Fue a todas luces un acto de despojo. Ante la lógica resistencia de uno de los negociadores hispanos en la capital francesa, la reina María Cristina de Habsburgo-Lorena, la tatarabuela del actual monarca Felipe VI, escribió que España se resigna a la penosa tarea de someterse a la ley del vencedor, por muy dura que sea
Las conversaciones se iniciaron el primero de octubre de 1898. El reino peninsular exigió la devolución de Manila, capturada por los yanquis horas después de la firma del protocolo de paz en Washington. Solamente quería ceder Mindanao y las islas de Sulú, y mantener su administración sobre el resto del archipiélago filipino. Por supuesto que Estados Unidos se negó.
La mayor parte del tiempo se discutió en torno a Cuba. Como se sabe, la nueva potencia imperialista no permitió que algún representante de la tierra antillana insurgente participara. La anexión era un viejo sueño, pero no parecía empresa fácil a pesar de la labor de zapa contra la unidad de los revolucionarios. Y para colmo, se había hecho mucho ruido con la famosa Resolución Conjunta, donde se registró la idea de la independencia.
La deuda de Cuba fue otro tema muy controversial. Los diplomáticos peninsulares pusieron grandes reparos, pero al final tuvieron que aceptarla. No hay palabra fortuita en el articulado. España renuncia a todo derecho de soberanía o de propiedad sobre la isla. Interpretando oportunistamente el error de españoles y cubanos de considerar a Cuba una isla y no un archipiélago, tratarán luego de arrebatarle la Isla de Pinos.
En el resto se consigna que España entrega Puerto Rico y las islas bajo su soberanía en las Indias Occidentales, la isla de Guam, y el archipiélago conocido por las islas Filipinas. Por estas últimas, Estados Unidos pagó 20 millones de dólares. Los filipinos, que ya habían declarado su independencia desde el 12 de junio anterior, se opusieron lógicamente a un convenio donde eran una simple transacción de compra-venta.

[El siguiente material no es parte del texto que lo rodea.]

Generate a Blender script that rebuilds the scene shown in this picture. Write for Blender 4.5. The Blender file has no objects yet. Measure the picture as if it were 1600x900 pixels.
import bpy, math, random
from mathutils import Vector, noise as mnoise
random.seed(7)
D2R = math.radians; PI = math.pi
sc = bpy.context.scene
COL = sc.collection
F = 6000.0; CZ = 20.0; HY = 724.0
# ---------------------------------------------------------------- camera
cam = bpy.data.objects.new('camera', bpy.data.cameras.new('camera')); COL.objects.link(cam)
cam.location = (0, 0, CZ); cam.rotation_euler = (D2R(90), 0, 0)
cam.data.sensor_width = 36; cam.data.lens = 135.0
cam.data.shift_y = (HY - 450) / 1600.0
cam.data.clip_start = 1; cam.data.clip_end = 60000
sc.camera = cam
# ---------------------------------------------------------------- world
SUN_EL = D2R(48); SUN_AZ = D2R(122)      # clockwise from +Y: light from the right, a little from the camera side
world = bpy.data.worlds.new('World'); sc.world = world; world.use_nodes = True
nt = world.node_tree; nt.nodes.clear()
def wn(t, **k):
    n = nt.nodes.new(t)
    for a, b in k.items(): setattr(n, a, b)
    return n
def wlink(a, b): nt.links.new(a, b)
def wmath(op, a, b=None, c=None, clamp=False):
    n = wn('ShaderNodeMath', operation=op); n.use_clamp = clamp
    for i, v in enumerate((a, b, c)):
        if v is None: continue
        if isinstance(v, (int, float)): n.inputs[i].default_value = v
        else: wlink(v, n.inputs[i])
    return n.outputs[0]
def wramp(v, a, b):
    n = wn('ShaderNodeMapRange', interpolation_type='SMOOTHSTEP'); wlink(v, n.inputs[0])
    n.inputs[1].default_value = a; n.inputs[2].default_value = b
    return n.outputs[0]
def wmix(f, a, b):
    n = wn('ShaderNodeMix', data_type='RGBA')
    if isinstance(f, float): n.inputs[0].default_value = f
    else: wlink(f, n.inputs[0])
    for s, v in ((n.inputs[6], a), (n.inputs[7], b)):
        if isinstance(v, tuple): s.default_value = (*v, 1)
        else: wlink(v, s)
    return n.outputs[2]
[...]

Y sobrevino una guerra desigual, que algunos califican como la primera guerra de liberación del siglo XX. Poco se habla del genocidio del que fue víctima un pueblo en manos de los magnánimos libertadores norteamericanos, donde los cálculos más conservadores aseguran que murieron en combate 20 mil filipinos y que millón y medio de civiles perdieron la vida. Con numerosas bases militares en su territorio, Filipinas solamente obtendría su independencia en julio de 1946, con una profundísima herida de identidad. Casi todos los nombres y apellidos siguen siendo españoles, pero el idioma de su poeta nacional, José Rizal, prácticamente no se habla.
A la hora de firmar aquel acuerdo que en la práctica era un atraco, sobre España gravitaban otros temores que la obligaban a ceder. La monarquía pensaba con mucho fundamento que el conflicto podía alcanzar a las islas Canarias y Baleares, o llegar a Guinea Ecuatorial o a sus posesiones en el norte de África. La decisión de entonces, por lo visto, contribuyó a que algo se conservara.
El Tratado de París fue firmado el 10 de diciembre de 1898 en el Salón del Quai de Orsey, en la sede del Ministerio de Asuntos Exteriores de Francia. El Senado norteamericano lo aprobó con un solo voto más de los dos tercios necesarios en febrero de 1899, y el Congreso lo ratificó en abril. Las Cortes en Madrid lo rechazaron, pero la regente lo rubricó a pesar de que siempre se dijo que la inhabilitaba el artículo 55 de la Constitución de 1876.
Por aquellos mismos días en que Estados Unidos desvalijaba a la decadente España de sus posesiones, una delegación cubana se hallaba en Washington para viabilizar la desmovilización del Ejército Libertador. En medio de esa misión, falleció el General Calixto García Íñiguez. Es casi seguro que se buscaba de paso el reconocimiento a las instituciones cubanas por el gobierno norteño. Pero eso jamás se logró.
Las consecuencias del Tratado pronto se hicieron sentir. Cuba se vio de facto en tierra ocupada por otra potencia. El ejército regular hispano se marchó, pero Estados Unidos jamás habló de la retirada del cuerpo paramilitar de los rayadillos. Se les dejó así una fuente potencial de conflictos a los independentistas. Luego impusieron la Enmienda Platt, que la mutiló en términos políticos y de soberanía, y el Tratado de Reciprocidad Comercial que, como ellos mismos reconocieron, no era nada recíproco. Se abría entonces una nueva etapa histórica en que poco a poco iría cristalizando la conciencia antiimperialista de los revolucionarios cubanos.